### Provided data
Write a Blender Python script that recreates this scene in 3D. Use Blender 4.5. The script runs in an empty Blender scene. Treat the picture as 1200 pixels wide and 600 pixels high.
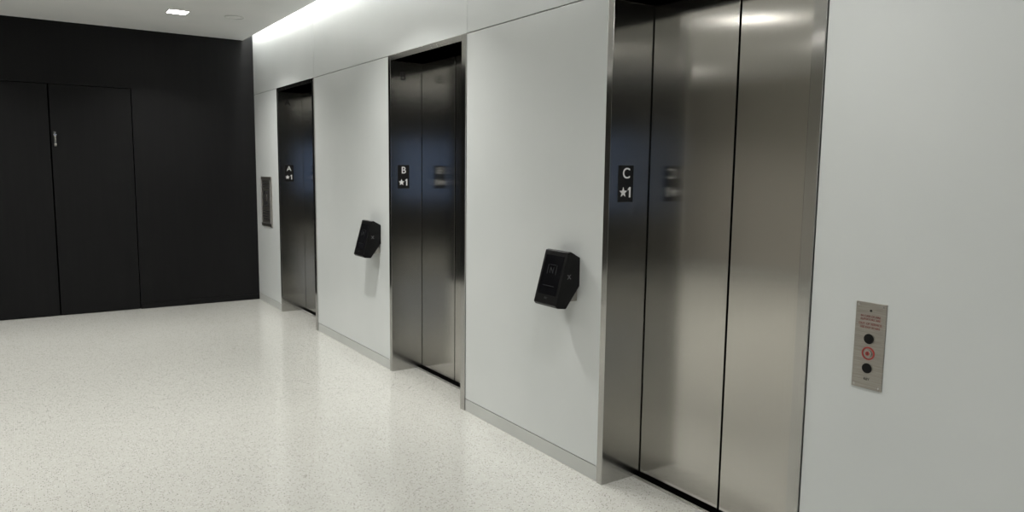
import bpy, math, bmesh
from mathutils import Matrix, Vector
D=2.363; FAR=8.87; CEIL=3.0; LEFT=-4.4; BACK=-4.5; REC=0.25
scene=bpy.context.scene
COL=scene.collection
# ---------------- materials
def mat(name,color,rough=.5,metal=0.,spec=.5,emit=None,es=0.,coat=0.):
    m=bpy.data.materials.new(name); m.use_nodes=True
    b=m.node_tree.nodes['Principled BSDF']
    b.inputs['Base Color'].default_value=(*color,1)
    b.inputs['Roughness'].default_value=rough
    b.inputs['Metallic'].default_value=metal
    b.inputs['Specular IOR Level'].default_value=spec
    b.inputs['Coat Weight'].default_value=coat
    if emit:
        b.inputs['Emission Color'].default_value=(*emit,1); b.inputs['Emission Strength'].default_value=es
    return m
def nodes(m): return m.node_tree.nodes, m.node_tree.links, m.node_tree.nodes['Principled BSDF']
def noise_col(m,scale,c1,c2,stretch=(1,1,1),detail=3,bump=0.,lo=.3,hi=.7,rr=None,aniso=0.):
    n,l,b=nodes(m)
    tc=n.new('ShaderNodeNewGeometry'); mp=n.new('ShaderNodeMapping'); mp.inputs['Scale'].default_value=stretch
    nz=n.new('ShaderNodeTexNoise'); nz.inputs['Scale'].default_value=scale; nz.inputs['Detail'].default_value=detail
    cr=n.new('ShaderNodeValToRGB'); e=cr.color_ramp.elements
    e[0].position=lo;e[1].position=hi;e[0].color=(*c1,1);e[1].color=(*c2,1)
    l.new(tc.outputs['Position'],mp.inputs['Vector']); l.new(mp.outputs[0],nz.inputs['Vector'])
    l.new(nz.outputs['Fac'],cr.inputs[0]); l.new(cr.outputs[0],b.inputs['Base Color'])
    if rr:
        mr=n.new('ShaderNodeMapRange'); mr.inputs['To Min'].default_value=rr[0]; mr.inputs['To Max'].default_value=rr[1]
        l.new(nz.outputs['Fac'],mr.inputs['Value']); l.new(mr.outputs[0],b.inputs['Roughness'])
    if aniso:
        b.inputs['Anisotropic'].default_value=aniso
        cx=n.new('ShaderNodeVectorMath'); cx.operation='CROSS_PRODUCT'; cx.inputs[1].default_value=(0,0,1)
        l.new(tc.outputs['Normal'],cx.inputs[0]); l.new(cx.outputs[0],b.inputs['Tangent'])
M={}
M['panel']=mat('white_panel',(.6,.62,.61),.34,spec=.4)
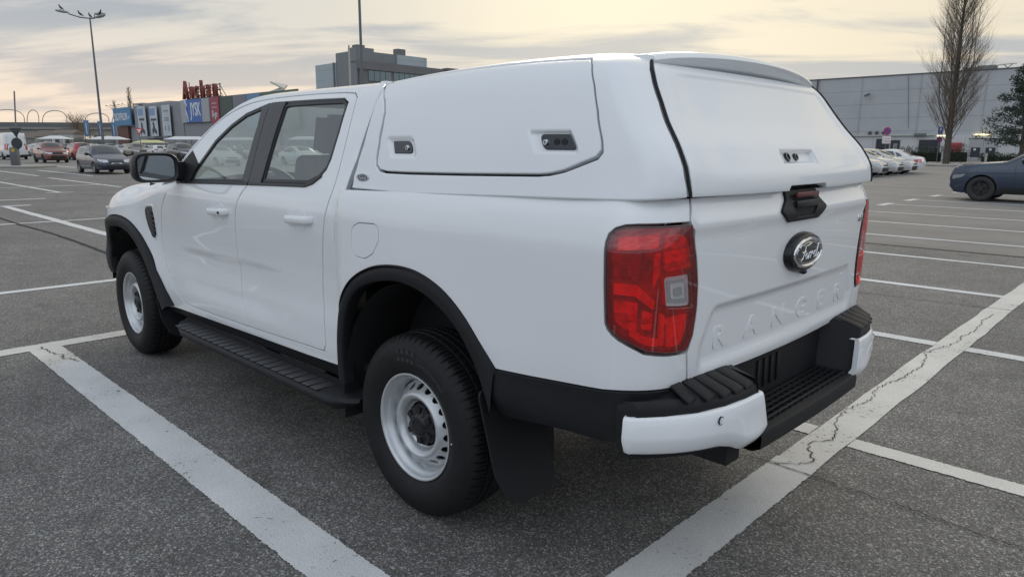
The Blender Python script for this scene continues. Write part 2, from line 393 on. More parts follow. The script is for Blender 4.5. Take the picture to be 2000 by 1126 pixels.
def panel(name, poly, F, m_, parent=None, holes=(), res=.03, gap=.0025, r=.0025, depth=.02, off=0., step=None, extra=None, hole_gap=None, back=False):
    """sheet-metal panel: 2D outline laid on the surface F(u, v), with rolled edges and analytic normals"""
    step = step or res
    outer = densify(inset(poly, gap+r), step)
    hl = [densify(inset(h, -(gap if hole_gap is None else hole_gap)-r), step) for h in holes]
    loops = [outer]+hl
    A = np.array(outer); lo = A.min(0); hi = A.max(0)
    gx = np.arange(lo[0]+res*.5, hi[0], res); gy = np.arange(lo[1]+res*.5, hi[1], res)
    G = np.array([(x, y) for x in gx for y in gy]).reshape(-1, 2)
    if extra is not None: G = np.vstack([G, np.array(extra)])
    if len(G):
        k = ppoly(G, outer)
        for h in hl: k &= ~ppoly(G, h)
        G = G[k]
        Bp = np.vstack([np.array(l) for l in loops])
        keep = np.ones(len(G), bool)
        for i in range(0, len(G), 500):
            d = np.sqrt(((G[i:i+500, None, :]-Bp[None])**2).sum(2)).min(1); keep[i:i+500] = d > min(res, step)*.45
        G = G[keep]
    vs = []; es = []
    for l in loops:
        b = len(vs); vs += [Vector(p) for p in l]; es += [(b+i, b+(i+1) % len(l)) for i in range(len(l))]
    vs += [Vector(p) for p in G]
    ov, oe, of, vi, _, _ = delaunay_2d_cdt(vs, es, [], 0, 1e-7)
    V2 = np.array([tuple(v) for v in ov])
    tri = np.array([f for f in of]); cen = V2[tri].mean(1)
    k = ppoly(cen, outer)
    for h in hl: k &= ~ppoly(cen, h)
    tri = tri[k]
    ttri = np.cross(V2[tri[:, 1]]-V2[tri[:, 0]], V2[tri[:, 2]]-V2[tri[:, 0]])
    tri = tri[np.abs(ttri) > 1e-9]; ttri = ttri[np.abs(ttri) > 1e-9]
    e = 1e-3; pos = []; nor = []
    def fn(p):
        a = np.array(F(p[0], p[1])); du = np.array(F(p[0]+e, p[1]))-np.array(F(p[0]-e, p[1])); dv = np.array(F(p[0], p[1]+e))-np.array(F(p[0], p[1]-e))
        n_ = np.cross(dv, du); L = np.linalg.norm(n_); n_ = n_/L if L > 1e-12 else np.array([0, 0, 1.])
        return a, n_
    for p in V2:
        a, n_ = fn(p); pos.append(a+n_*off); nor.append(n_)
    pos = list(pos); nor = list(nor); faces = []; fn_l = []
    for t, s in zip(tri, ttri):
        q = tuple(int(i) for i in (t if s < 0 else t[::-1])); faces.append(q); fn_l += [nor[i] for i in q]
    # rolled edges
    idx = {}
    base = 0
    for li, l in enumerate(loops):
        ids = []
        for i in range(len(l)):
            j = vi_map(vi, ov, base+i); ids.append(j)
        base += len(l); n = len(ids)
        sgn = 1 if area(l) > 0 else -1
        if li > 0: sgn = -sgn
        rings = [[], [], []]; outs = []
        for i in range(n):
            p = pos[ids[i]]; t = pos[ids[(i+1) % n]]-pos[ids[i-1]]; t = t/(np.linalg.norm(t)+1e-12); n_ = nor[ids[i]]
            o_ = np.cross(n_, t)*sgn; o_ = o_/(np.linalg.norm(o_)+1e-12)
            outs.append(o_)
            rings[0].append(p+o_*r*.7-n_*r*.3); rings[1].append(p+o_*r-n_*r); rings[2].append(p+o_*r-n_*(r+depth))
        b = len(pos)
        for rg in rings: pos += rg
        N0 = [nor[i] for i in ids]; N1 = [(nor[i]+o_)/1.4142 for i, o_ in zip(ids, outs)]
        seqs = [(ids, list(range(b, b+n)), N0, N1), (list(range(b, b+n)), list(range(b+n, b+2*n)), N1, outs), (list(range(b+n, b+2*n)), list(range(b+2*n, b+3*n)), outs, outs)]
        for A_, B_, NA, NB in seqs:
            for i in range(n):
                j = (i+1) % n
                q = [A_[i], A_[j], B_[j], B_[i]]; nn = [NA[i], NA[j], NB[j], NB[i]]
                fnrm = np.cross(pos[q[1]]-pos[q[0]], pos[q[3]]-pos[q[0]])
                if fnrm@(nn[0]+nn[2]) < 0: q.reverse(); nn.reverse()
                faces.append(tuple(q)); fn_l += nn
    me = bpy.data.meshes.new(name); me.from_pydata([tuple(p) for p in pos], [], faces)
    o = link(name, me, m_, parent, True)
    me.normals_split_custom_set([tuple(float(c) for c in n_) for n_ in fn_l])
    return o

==

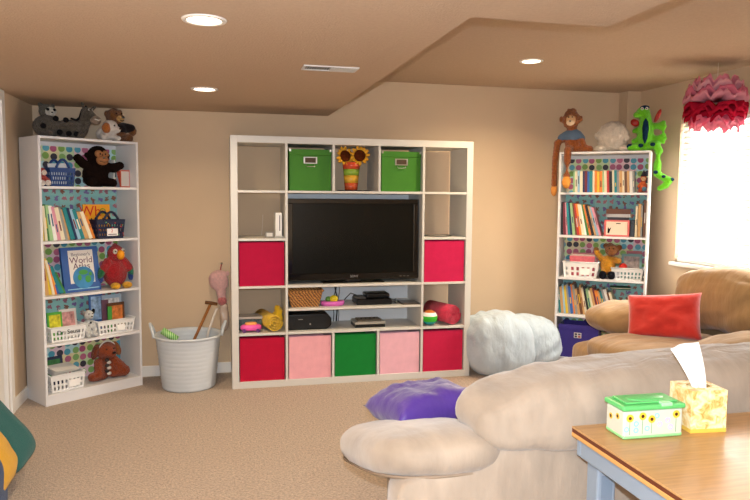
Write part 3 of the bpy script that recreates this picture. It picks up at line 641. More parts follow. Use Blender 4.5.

### Exercise description
List every line above that contains the word "scene".

### Task output
Write a Blender Python script that recreates this scene in 3D. Use Blender 4.5. The script runs in an empty Blender scene. Treat the picture as 1200 pixels wide and 600 pixels high.
scene=bpy.context.scene
COL=scene.collection
The Blender Python script for this scene continues. Write part 2, from line 393 on. More parts follow. The script is for Blender 4.5. Take the picture to be 2000 by 1126 pixels.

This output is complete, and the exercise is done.